What the task asks — Transcribe every line, keeping it exact.

────

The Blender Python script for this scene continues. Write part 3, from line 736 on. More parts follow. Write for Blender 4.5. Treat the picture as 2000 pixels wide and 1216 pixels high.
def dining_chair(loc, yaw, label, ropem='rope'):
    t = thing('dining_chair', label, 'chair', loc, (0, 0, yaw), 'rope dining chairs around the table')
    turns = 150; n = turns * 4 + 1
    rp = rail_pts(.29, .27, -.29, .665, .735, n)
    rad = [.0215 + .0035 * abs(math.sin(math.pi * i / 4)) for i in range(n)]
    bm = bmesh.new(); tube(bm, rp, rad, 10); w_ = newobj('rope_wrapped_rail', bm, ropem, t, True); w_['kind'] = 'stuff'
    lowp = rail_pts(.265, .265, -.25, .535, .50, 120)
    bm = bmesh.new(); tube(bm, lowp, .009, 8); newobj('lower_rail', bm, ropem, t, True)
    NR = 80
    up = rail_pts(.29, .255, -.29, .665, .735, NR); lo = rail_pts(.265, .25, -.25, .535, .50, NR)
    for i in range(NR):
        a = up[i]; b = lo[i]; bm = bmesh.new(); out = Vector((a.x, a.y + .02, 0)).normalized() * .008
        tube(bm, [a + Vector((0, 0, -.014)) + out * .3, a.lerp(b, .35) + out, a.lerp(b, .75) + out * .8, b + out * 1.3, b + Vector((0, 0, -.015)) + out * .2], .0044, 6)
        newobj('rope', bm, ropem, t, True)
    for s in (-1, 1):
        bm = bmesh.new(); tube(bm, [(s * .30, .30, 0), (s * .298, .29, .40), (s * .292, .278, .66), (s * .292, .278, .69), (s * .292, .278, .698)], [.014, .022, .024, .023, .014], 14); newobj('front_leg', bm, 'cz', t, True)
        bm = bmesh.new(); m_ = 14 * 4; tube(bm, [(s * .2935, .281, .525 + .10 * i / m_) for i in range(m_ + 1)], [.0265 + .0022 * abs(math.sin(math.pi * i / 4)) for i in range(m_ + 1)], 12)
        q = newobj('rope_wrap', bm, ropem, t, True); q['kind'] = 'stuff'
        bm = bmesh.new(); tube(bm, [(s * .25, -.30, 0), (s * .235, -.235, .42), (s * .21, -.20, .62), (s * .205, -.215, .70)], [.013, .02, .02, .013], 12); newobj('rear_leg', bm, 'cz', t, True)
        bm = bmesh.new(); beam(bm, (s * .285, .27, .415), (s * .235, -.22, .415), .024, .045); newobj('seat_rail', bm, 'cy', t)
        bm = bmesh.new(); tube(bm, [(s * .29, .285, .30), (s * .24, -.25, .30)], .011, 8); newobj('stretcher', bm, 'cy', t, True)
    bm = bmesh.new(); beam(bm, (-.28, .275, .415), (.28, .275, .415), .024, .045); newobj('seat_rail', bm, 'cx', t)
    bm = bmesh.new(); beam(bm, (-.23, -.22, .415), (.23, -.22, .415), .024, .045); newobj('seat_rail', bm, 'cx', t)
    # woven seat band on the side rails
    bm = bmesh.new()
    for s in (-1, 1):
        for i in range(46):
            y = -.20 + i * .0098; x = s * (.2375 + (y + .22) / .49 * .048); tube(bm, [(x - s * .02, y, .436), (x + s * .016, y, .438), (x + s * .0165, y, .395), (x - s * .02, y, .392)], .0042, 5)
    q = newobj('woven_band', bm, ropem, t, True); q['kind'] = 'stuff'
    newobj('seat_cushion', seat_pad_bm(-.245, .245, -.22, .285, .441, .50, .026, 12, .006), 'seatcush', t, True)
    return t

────

Solution for this problem —
The Blender Python script for this scene continues. Write part 3, from line 736 on. More parts follow. Write for Blender 4.5. Treat the picture as 2000 pixels wide and 1216 pixels high.
def dining_chair(loc, yaw, label, ropem='rope'):
    t = thing('dining_chair', label, 'chair', loc, (0, 0, yaw), 'rope dining chairs around the table')
    turns = 150; n = turns * 4 + 1
    rp = rail_pts(.29, .27, -.29, .665, .735, n)
    rad = [.0215 + .0035 * abs(math.sin(math.pi * i / 4)) for i in range(n)]
    bm = bmesh.new(); tube(bm, rp, rad, 10); w_ = newobj('rope_wrapped_rail', bm, ropem, t, True); w_['kind'] = 'stuff'
    lowp = rail_pts(.265, .265, -.25, .535, .50, 120)
    bm = bmesh.new(); tube(bm, lowp, .009, 8); newobj('lower_rail', bm, ropem, t, True)
    NR = 80
    up = rail_pts(.29, .255, -.29, .665, .735, NR); lo = rail_pts(.265, .25, -.25, .535, .50, NR)
    for i in range(NR):
        a = up[i]; b = lo[i]; bm = bmesh.new(); out = Vector((a.x, a.y + .02, 0)).normalized() * .008
        tube(bm, [a + Vector((0, 0, -.014)) + out * .3, a.lerp(b, .35) + out, a.lerp(b, .75) + out * .8, b + out * 1.3, b + Vector((0, 0, -.015)) + out * .2], .0044, 6)
        newobj('rope', bm, ropem, t, True)
    for s in (-1, 1):
        bm = bmesh.new(); tube(bm, [(s * .30, .30, 0), (s * .298, .29, .40), (s * .292, .278, .66), (s * .292, .278, .69), (s * .292, .278, .698)], [.014, .022, .024, .023, .014], 14); newobj('front_leg', bm, 'cz', t, True)
        bm = bmesh.new(); m_ = 14 * 4; tube(bm, [(s * .2935, .281, .525 + .10 * i / m_) for i in range(m_ + 1)], [.0265 + .0022 * abs(math.sin(math.pi * i / 4)) for i in range(m_ + 1)], 12)
        q = newobj('rope_wrap', bm, ropem, t, True); q['kind'] = 'stuff'
        bm = bmesh.new(); tube(bm, [(s * .25, -.30, 0), (s * .235, -.235, .42), (s * .21, -.20, .62), (s * .205, -.215, .70)], [.013, .02, .02, .013], 12); newobj('rear_leg', bm, 'cz', t, True)
        bm = bmesh.new(); beam(bm, (s * .285, .27, .415), (s * .235, -.22, .415), .024, .045); newobj('seat_rail', bm, 'cy', t)
        bm = bmesh.new(); tube(bm, [(s * .29, .285, .30), (s * .24, -.25, .30)], .011, 8); newobj('stretcher', bm, 'cy', t, True)
    bm = bmesh.new(); beam(bm, (-.28, .275, .415), (.28, .275, .415), .024, .045); newobj('seat_rail', bm, 'cx', t)
    bm = bmesh.new(); beam(bm, (-.23, -.22, .415), (.23, -.22, .415), .024, .045); newobj('seat_rail', bm, 'cx', t)
    # woven seat band on the side rails
    bm = bmesh.new()
    for s in (-1, 1):
        for i in range(46):
            y = -.20 + i * .0098; x = s * (.2375 + (y + .22) / .49 * .048); tube(bm, [(x - s * .02, y, .436), (x + s * .016, y, .438), (x + s * .0165, y, .395), (x - s * .02, y, .392)], .0042, 5)
    q = newobj('woven_band', bm, ropem, t, True); q['kind'] = 'stuff'
    newobj('seat_cushion', seat_pad_bm(-.245, .245, -.22, .285, .441, .50, .026, 12, .006), 'seatcush', t, True)
    return t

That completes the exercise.